軍用腕時計

 手持ちの腕時計の調子が悪くなった。予備の時計はあるが、バリエーションが少ないとちょっと困る。そこで腕時計をオーバーホールに出す傍ら、新しい時計でも買おうかとちょっと情報収集をしてみた。しかし相変わらず時計の雑誌は店とメーカーに拠った情報ばかりであまりアテにならない。軍用時計、またはタクティカルウォッチの類もその種の雑誌で扱われているが、軍や特殊部隊で採用されているとか使われているといった情報は信が置けないものが多い。
 まず、「採用」というと厳密には官給品として支給されるものを指すはずだが、ただ単に使われているという意味で「採用」という表現を用いているような場合がある。それどころか本当に使われているのかどうか怪しい時計もある。また、軍用時計マニアにはよく知られているMarathonやStocker & Yale、それにCWC Watchは雑誌ではほとんど話題になっていない。
 その種の雑誌を読むような人はあまり深く追求しないということだろうか。実際、採用されているかどうかと時計の良し悪しは必ずしも関連がないが。
 以下、いくつかめぼしい製品について書いてみよう。知っている人には今更の話ばかりだと思うが覚え書きとして残しておく。

 NSNまで付与された軍用時計なのだが、使われているという話を聞かない。私が所属するあるフォーラムでもこの時計がSEALSに支給されていない/使われていないことは書かれていたが*1、じゃあ実際どの程度支給されたのか。その際の評価はどうだったのか。その辺が曖昧なまま「軍採用」の情報だけが一人歩きしてしまっている。

 NSN付与の採用例も一部にあり、また採用ではなくとも広く使われているG-Shock。一番有名なのは通称Mil-Shock*2と呼ばれるものだろうか。最近見た例では海兵隊DET-1の射撃練習の雑誌記事で隊員全員がG-Shockを使っていた。最もこれは全員バラバラのデザインだったので官給品ではなく個人購入ではないかと思う。いくつかの軍用時計のメーカーと違い、G-Shockは固有のイメージを既に確立しているので軍で使われていることをあまり売りにしていない。
 そう言えば以前、CASIOがMil-Shockを製品として出すという噂があったのだが、結局発売されたのは違うデザインのDW-5600B-1AJFだった。

 この辺になるとまた微妙だ。LEDライトや充電機構はリコーの製品と全く同じ。外部のパーツを変えただけの時計なのだが、一ヶ月で充電が切れる時計というのは果たして軍用に向いているのだろうか。特に外国での活動を意識すると電池式クォーツか機械式のほうが良いように思うのだが…。あと海外と日本の価格の差が謎だ。

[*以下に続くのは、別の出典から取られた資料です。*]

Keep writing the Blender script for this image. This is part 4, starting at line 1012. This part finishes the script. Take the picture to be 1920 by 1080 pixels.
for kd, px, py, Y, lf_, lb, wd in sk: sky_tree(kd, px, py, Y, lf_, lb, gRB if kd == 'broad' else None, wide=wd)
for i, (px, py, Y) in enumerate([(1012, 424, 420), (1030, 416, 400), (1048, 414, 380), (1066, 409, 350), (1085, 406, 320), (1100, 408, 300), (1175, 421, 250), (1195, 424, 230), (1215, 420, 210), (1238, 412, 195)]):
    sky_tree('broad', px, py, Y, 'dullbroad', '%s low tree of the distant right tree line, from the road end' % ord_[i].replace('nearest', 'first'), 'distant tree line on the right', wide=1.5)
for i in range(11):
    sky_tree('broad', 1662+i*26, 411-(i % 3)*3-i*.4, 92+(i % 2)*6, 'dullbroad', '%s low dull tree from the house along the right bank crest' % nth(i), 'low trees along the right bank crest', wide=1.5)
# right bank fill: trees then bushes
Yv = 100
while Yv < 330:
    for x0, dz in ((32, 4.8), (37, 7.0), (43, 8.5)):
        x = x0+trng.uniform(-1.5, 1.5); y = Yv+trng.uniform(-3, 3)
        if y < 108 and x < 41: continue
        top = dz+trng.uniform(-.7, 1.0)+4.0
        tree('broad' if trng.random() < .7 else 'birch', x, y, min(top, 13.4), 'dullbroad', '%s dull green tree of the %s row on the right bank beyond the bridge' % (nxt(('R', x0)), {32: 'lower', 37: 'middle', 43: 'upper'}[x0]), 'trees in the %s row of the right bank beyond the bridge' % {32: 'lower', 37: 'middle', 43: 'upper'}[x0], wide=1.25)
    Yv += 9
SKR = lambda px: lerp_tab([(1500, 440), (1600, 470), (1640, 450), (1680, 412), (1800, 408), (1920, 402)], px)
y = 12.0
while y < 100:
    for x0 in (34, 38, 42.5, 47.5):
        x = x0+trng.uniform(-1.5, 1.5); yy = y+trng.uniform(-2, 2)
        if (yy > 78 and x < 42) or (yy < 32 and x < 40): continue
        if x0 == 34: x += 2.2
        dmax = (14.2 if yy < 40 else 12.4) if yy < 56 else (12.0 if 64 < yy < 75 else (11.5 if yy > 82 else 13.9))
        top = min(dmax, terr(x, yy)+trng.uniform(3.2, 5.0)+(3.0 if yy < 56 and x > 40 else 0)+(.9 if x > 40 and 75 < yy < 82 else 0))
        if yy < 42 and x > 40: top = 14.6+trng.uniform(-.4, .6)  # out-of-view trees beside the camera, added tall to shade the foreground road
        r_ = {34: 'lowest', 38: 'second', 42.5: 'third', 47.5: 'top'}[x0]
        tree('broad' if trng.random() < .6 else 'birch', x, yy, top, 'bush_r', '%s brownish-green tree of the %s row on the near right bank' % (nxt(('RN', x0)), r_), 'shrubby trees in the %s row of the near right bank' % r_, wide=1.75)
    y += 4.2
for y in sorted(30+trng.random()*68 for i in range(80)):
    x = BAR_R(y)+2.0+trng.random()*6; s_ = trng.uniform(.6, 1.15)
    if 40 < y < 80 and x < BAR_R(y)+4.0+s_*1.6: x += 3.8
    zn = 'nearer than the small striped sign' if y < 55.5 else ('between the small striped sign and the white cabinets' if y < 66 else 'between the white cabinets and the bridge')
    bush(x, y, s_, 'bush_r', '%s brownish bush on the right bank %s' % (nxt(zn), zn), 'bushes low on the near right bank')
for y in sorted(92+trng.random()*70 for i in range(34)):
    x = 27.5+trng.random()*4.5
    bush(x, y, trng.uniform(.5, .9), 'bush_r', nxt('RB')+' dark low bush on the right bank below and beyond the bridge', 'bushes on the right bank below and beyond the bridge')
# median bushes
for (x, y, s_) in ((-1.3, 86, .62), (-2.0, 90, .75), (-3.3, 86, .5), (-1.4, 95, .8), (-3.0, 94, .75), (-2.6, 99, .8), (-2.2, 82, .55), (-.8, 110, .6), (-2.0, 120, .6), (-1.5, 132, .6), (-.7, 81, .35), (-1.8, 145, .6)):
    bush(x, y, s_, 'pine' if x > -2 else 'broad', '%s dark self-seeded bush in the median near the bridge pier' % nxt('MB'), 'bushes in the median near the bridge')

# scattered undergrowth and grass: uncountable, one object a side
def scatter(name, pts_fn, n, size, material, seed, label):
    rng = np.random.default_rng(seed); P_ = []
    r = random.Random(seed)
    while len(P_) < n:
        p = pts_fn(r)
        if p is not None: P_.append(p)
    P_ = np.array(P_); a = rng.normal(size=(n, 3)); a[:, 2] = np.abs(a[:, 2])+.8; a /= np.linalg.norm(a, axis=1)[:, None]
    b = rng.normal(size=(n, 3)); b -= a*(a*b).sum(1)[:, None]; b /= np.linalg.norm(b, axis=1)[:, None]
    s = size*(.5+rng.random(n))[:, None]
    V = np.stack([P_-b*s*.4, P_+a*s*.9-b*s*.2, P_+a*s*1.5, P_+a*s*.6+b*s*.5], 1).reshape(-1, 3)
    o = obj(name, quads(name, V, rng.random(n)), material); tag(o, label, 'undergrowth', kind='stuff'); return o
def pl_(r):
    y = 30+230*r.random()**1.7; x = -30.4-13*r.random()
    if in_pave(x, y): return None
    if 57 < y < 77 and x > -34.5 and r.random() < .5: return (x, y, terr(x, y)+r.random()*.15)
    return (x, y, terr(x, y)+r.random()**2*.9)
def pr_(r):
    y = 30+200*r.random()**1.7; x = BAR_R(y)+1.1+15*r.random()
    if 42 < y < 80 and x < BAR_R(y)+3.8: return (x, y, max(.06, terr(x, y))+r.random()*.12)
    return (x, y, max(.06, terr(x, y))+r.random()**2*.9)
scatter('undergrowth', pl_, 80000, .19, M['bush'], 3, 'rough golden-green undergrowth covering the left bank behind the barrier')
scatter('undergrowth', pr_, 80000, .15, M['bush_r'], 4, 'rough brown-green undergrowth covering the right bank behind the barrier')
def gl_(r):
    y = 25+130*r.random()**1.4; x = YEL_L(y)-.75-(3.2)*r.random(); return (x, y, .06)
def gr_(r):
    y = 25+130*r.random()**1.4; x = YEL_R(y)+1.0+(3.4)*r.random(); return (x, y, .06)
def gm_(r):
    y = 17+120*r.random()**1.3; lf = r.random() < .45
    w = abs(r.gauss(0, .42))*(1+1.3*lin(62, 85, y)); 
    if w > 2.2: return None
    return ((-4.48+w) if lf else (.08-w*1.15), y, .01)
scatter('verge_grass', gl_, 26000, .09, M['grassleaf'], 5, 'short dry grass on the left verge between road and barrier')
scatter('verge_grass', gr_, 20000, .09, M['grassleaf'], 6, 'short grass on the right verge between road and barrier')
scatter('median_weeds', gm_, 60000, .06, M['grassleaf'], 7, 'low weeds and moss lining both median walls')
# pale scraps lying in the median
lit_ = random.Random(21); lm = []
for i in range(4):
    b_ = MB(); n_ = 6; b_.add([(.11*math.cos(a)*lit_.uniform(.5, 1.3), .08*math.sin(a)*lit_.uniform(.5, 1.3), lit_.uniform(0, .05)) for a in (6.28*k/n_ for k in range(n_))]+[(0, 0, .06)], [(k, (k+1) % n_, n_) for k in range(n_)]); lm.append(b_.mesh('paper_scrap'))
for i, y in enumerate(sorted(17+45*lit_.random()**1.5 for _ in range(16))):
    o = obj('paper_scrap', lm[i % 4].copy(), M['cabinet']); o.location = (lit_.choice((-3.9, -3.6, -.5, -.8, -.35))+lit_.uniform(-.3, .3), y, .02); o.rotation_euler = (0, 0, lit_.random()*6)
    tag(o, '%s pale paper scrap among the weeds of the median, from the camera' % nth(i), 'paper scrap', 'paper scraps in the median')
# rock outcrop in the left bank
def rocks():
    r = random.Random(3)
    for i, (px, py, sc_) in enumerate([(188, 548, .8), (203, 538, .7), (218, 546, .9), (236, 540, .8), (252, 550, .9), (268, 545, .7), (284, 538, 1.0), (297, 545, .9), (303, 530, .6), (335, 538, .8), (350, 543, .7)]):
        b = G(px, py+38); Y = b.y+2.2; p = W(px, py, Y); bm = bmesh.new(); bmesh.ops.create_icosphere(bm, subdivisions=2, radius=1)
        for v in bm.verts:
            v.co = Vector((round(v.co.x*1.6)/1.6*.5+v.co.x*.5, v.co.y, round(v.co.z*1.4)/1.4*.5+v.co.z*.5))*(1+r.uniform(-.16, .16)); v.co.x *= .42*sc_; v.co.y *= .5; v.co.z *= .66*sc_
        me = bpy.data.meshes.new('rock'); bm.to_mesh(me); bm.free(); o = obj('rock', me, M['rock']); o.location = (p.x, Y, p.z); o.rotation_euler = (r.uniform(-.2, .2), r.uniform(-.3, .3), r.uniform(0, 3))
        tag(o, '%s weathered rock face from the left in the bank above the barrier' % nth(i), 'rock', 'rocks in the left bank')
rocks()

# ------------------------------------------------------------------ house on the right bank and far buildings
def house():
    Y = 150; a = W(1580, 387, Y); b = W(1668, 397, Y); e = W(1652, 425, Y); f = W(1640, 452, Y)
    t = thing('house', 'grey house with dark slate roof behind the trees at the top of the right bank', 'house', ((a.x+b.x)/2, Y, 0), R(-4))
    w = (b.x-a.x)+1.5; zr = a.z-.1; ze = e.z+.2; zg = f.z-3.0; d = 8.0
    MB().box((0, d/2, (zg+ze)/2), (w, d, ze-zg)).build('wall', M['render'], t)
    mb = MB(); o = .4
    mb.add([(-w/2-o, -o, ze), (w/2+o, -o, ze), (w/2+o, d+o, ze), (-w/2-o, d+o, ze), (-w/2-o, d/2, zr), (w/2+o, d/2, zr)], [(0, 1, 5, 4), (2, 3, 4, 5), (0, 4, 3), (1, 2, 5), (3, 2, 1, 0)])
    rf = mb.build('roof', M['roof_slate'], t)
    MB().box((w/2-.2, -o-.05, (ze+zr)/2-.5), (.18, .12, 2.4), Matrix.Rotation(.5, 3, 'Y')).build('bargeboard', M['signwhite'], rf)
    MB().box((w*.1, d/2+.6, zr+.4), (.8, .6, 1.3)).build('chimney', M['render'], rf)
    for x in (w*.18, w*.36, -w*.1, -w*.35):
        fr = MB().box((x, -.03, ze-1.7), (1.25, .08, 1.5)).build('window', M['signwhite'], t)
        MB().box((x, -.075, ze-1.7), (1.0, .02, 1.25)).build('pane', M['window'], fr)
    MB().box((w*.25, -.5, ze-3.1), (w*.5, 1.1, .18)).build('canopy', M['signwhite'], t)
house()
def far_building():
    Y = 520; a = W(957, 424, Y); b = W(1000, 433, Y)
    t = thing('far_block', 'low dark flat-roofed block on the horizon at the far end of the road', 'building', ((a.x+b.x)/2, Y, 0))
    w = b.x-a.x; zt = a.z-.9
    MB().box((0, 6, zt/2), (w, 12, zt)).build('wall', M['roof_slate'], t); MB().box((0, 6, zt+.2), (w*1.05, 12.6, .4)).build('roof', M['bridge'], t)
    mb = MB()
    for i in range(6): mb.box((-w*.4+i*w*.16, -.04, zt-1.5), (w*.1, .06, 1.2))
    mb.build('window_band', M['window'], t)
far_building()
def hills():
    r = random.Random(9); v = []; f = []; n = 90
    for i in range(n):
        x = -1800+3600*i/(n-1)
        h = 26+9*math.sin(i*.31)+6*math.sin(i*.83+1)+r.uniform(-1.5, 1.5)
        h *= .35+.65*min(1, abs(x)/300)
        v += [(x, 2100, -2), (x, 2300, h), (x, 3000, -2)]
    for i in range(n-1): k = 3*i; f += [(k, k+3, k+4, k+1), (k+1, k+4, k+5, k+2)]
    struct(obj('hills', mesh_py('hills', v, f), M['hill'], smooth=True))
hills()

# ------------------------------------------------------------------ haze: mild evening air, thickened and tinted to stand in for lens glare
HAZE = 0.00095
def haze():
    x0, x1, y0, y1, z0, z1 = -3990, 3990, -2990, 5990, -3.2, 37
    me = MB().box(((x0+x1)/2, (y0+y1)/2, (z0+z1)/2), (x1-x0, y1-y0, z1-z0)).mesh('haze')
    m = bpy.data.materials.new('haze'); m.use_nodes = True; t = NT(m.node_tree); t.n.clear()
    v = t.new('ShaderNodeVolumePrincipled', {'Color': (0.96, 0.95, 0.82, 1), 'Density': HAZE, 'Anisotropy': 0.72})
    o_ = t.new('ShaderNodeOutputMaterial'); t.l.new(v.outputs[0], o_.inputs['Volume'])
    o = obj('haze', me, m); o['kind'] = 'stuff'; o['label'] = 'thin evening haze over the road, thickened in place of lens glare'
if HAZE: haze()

 トリチウム利用の時計を出しているNITEだが、スウェーデン対テロ部隊採用とか、SASで使われているとか確認の取り難い情報が宣伝文句にしばしば出てくる。果たして実際使われているのだろうか…。

 タクティカル・ギアで有名な5.11のHRT Watch。スナイパー用のソフトウェア内蔵というかなり特殊な時計だ。これもアメリカと日本の価格差が結構な額になっている。かなり用途を限定したソフトウェアだと思うのだが、現場で使っている人の感想が知りたいところだ。